SIM1枚で3キャリアを切り替え。さくらインターネットのIoT向けSIMがサービス強化
さくらインターネットは11月28日、同社が提供しているIoT/M2M向けSIMサービス「さくらのセキュアモバイルコネクト」がマルチキャリア対応を開始したと発表しました。

同サービスは、フルMVNOであるさくらインターネットが2018年2月に開始した、IoT/M2Mに特化したデータ通信専用SIMサービス。これまでソフトバンク回線でのみサービスを提供していましたが、ドコモ、au回線も利用可能となりました。
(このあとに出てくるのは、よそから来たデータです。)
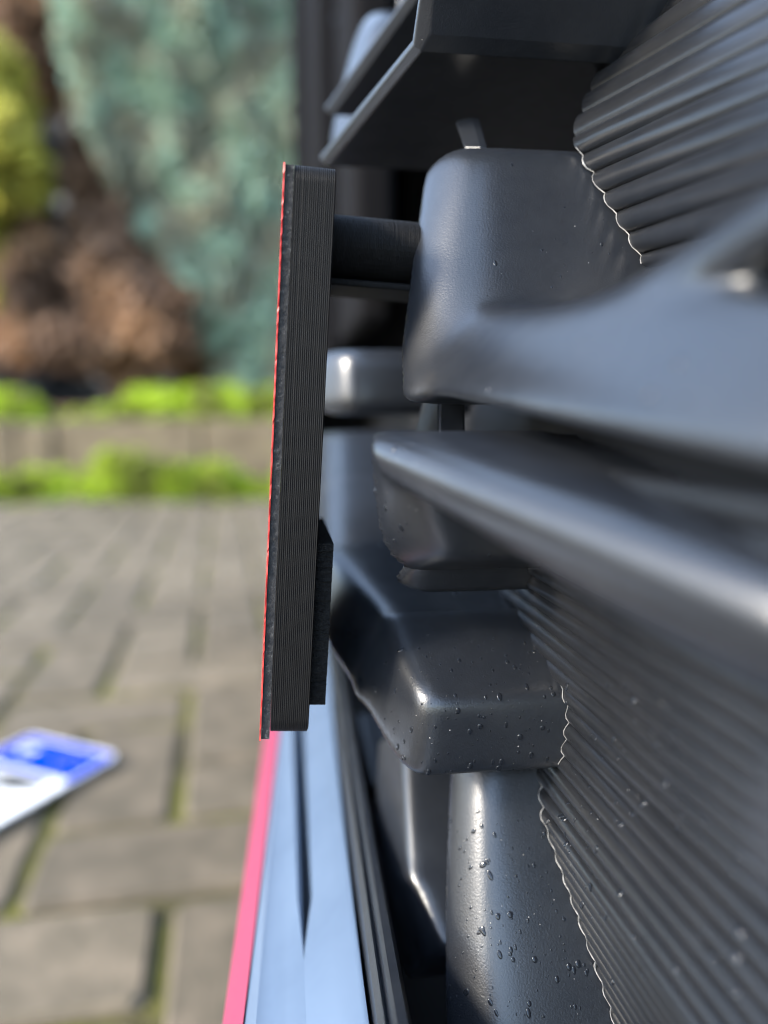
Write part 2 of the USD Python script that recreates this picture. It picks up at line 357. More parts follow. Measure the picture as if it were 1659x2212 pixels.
# ------------------------------------------------------------------ the car
car = thing('parked_car', 'parked car with black honeycomb grille and pale blue bumper lip, front seen from the side', 'car')
def bar(pts, dx=.04, r=.003, name='grille_bar', m=BLACK, sub=3):
    return obj(name, rhull(xr(pts, dx, r), r, sub), m, car, 35)
TETS = ((0, 5, 1, 6), (0, 1, 2, 6), (0, 2, 3, 6), (0, 3, 7, 6), (0, 7, 4, 6), (0, 4, 5, 6))
def march(F, o, h):
    """surface F = 0 of a grid of values, by tetrahedra"""
    nx_, ny_, nz_ = F.shape
    idx = np.arange(F.size).reshape(F.shape)
    c = [idx[:-1, :-1, :-1], idx[1:, :-1, :-1], idx[1:, 1:, :-1], idx[:-1, 1:, :-1], idx[:-1, :-1, 1:], idx[1:, :-1, 1:], idx[1:, 1:, 1:], idx[:-1, 1:, 1:]]
    c = np.stack([q.ravel() for q in c], 1); Fl = F.ravel()
    m = Fl[c] < 0; c = c[m.any(1) & ~m.all(1)]
    T = np.concatenate([c[:, t] for t in TETS]); I = Fl[T] < 0
    tris = []
    for pat in range(1, 15):
        ins = [k for k in range(4) if pat >> k & 1]; outs = [k for k in range(4) if not pat >> k & 1]
        sel = T[(I == [bool(pat >> k & 1) for k in range(4)]).all(1)]
        if not len(sel): continue
        e = lambda a, b_: np.stack([sel[:, a], sel[:, b_]], 1)
        if len(ins) == 1: P = [[e(ins[0], q) for q in outs]]
        elif len(ins) == 3: P = [[e(q, outs[0]) for q in ins]]
        else:
            p, q, r, t = e(ins[0], outs[0]), e(ins[0], outs[1]), e(ins[1], outs[1]), e(ins[1], outs[0])
            P = [[p, q, r], [p, r, t]]
        tris += [np.stack(t, 1) for t in P]
    E = np.concatenate(tris); E.sort(axis=2)
    ue, inv = np.unique(E.reshape(-1, 2), axis=0, return_inverse=True)
    def pos(i): return o + h*np.stack(np.unravel_index(i, F.shape), 1)
    fa, fb = Fl[ue[:, 0]], Fl[ue[:, 1]]; w = (fa/(fa-fb))[:, None]
    V = pos(ue[:, 0])*(1-w) + pos(ue[:, 1])*w; f = inv.reshape(-1, 3)
    from scipy.ndimage import map_coordinates, gaussian_filter
    Fs = gaussian_filter(F, .8); q = ((V-o)/h).T
    g = np.stack([map_coordinates(d, q, order=1, mode='nearest') for d in np.gradient(Fs, h)], 1)
    g /= np.maximum(np.linalg.norm(g, axis=1, keepdims=True), 1e-9)
    nrm = np.cross(V[f[:, 1]]-V[f[:, 0]], V[f[:, 2]]-V[f[:, 0]])
    flip = (nrm*g[f[:, 0]]).sum(1) < 0; f[flip] = f[flip][:, ::-1]
    return V, f, g
from scipy.spatial import ConvexHull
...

注目すべきポイントは、一般的な格安SIM(MVNO)のサービスとは違い、キャリア変更時にSIMを交換する必要がなく、1枚のSIMで3キャリアの回線に対応する点です。

価格はSIM本体が2160円、基本使用料はSIM1枚当たり12円/月。データ通信費はauとSoftBank回線が6円/MB、ドコモが40円/MB。これらとは別に、500MBまでのデータ通信費を含んだ月額4320円のモバイルゲートウェイ使用料がかかります。

基本使用料12円と聞くと興味を持つ人も多そうですが、残念ながら法人向けのサービスなので一般の人は利用不可。そもそもスマートフォンで使うものではなく、監視カメラや自動販売機など、大量の機器で少量のデータ通信を行うことを想定したサービスです。

例えば100台の機器で、毎月5MBの通信をすると考えると、基本使用料は1200円(12円 x 100台)。モバイルゲートウェイ料金には500MBまでのデータ通信費も含まれるので追加では発生せず、トータルでは5520円/月。SIM1枚当たりでは55.2円/月で利用できます。

このように、今回のサービスは個人利用とはかなり離れた性格を持ちますが、「同一SIMで3キャリアの切り替えが可能」というフルMVNOのメリットを活かしたものとなっている点は大いに注目できます。